**INFORMATION SHOWN**
◆ ◆ ◆ ◆
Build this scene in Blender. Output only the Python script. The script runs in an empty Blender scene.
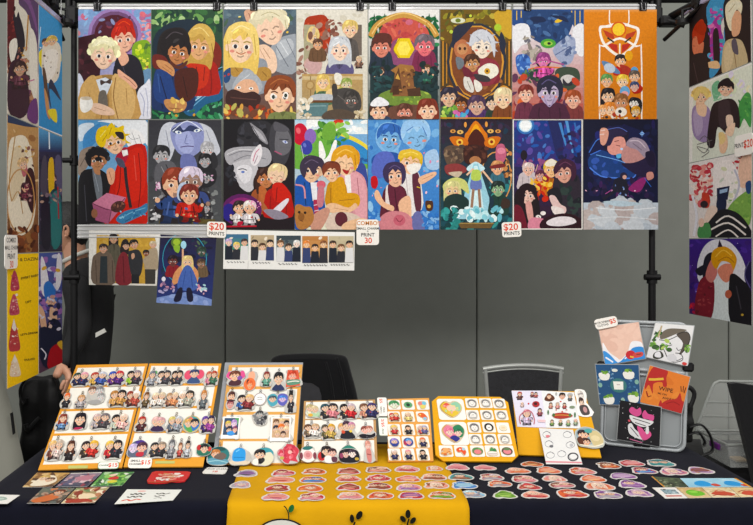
import bpy, math, random
from mathutils import Vector
from mathutils.geometry import tessellate_polygon

# ------------------------------------------------------------------ camera, world, lights, exposure
C = bpy.context.scene.collection
scn = bpy.context.scene
FPX, VX, VY, EYE = 800.0, 315.0, 242.0, 1.55
cd = bpy.data.cameras.new('camera'); cam = bpy.data.objects.new('camera', cd); C.objects.link(cam)
cam.location = (0, 0, EYE); cam.rotation_euler = (math.pi/2, 0, 0)
cd.sensor_width = 36; cd.lens = FPX/753*36
cd.shift_x = (376.5-VX)/753; cd.shift_y = -(262.5-VY)/753
cd.clip_start = 0.05; cd.clip_end = 60
scn.camera = cam
scn.view_settings.view_transform = 'Standard'; scn.view_settings.look = 'None'
scn.view_settings.gamma = 1; scn.view_settings.use_curve_mapping = False
scn.view_settings.exposure = 0.0
w = bpy.data.worlds.new('hall_air'); scn.world = w; w.use_nodes = True
w.node_tree.nodes['Background'].inputs[0].default_value = (1.0, 0.985, 0.96, 1)
w.node_tree.nodes['Background'].inputs[1].default_value = 0.66
def area(name, loc, target, sx, sy, power, col=(1, .97, .93)):
    l = bpy.data.lights.new(name, 'AREA'); l.shape = 'RECTANGLE'; l.size = sx; l.size_y = sy
    l.energy = power; l.color = col
    o = bpy.data.objects.new(name, l); C.objects.link(o); o.location = loc
    d = Vector(target)-Vector(loc); o.rotation_euler = d.to_track_quat('-Z', 'Y').to_euler()
    return o
area('hall_ceiling_light', (-1.2, -1.9, 4.7), (0, 3.4, 1.4), 5, 1.2, 245)
area('hall_ceiling_light', (2.6, -1.2, 4.8), (0.6, 3.4, 1.4), 4, 1.2, 140)
area('hall_ceiling_light', (0.0, 3.3, 5.6), (0, 3.2, 0), 6, 0.8, 35)

# ------------------------------------------------------------------ colour and materials
def lin(c):
    return c/12.92 if c <= 0.04045 else ((c+0.055)/1.055)**2.4
NAMES = {'sk': 'e6b795', 'sp': 'dcb79a', 'sd': 'a8714c', 'sg': 'c9a184', 'wh': 'ece8e2', 'bk': '17151a'}
def rgb(h):
    h = NAMES.get(h, h)
    if len(h) == 3: h = h[0]*2+h[1]*2+h[2]*2
    return tuple(lin(int(h[i:i+2], 16)/255) for i in (0, 2, 4))
MATS = {}
def mat(name, col, rough=.6, metal=0, noise=0, nscale=30, bump=0, bscale=200, trans=0, alpha=1, sheen=0, spec=.5, coat=0):
    if name in MATS: return MATS[name]
    m = bpy.data.materials.new(name); m.use_nodes = True; nt = m.node_tree; b = nt.nodes['Principled BSDF']
    c = rgb(col); b.inputs['Base Color'].default_value = (*c, 1)
    b.inputs['Roughness'].default_value = rough; b.inputs['Metallic'].default_value = metal
    b.inputs['Transmission Weight'].default_value = trans; b.inputs['Alpha'].default_value = alpha
    b.inputs['Sheen Weight'].default_value = sheen; b.inputs['Specular IOR Level'].default_value = spec
    b.inputs['Coat Weight'].default_value = coat
    tc = nt.nodes.new('ShaderNodeTexCoord')
    if noise:
        n = nt.nodes.new('ShaderNodeTexNoise'); n.inputs['Scale'].default_value = nscale; n.inputs['Detail'].default_value = 6
        nt.links.new(tc.outputs['Object'], n.inputs['Vector'])
        r = nt.nodes.new('ShaderNodeValToRGB'); r.color_ramp.elements[0].position = .3; r.color_ramp.elements[1].position = .7
        r.color_ramp.elements[0].color = (*[x*(1-noise) for x in c], 1); r.color_ramp.elements[1].color = (*[min(1, x*(1+noise)) for x in c], 1)
        nt.links.new(n.outputs['Fac'], r.inputs['Fac']); nt.links.new(r.outputs['Color'], b.inputs['Base Color'])
    if bump:
        n = nt.nodes.new('ShaderNodeTexNoise'); n.inputs['Scale'].default_value = bscale; n.inputs['Detail'].default_value = 4
        nt.links.new(tc.outputs['Object'], n.inputs['Vector'])
        p = nt.nodes.new('ShaderNodeBump'); p.inputs['Strength'].default_value = bump; p.inputs['Distance'].default_value = .01
        nt.links.new(n.outputs['Fac'], p.inputs['Height']); nt.links.new(p.outputs['Normal'], b.inputs['Normal'])
    MATS[name] = m
    return m
def printed(name, rough, grain, ink):
    m = bpy.data.materials.new(name); m.use_nodes = True; nt = m.node_tree; b = nt.nodes['Principled BSDF']
    a = nt.nodes.new('ShaderNodeVertexColor'); a.layer_name = 'ink'
    tc = nt.nodes.new('ShaderNodeTexCoord'); n = nt.nodes.new('ShaderNodeTexNoise')
    n.inputs['Scale'].default_value = 95; n.inputs['Detail'].default_value = 9; n.inputs['Roughness'].default_value = .62
    nt.links.new(tc.outputs['Object'], n.inputs['Vector'])
    mr = nt.nodes.new('ShaderNodeMapRange'); mr.inputs[1].default_value = .3; mr.inputs[2].default_value = .7
    mr.inputs[3].default_value = ink-grain; mr.inputs[4].default_value = ink+grain
    nt.links.new(n.outputs['Fac'], mr.inputs['Value'])
    v = nt.nodes.new('ShaderNodeVectorMath'); v.operation = 'SCALE'
    nt.links.new(a.outputs['Color'], v.inputs[0]); nt.links.new(mr.outputs[0], v.inputs['Scale'])
    hs = nt.nodes.new('ShaderNodeHueSaturation'); hs.inputs['Saturation'].default_value = 1.04 if ink < .9 else 1.0
    nt.links.new(v.outputs[0], hs.inputs['Color']); nt.links.new(hs.outputs[0], b.inputs['Base Color']); b.inputs['Roughness'].default_value = rough
    b.inputs['Specular IOR Level'].default_value = .15
    return m
M_PAINT = printed('printed_artwork', .6, .12, .80)
M_PRINT = printed('printed_card', .45, .03, .90)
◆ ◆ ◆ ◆
Give again exactly the lines running from the beginning of the material above through the line that contains "from mathutils.geometry import", and leave out every picture.

Build this scene in Blender. Output only the Python script. The script runs in an empty Blender scene.
import bpy, math, random
from mathutils import Vector
from mathutils.geometry import tessellate_polygon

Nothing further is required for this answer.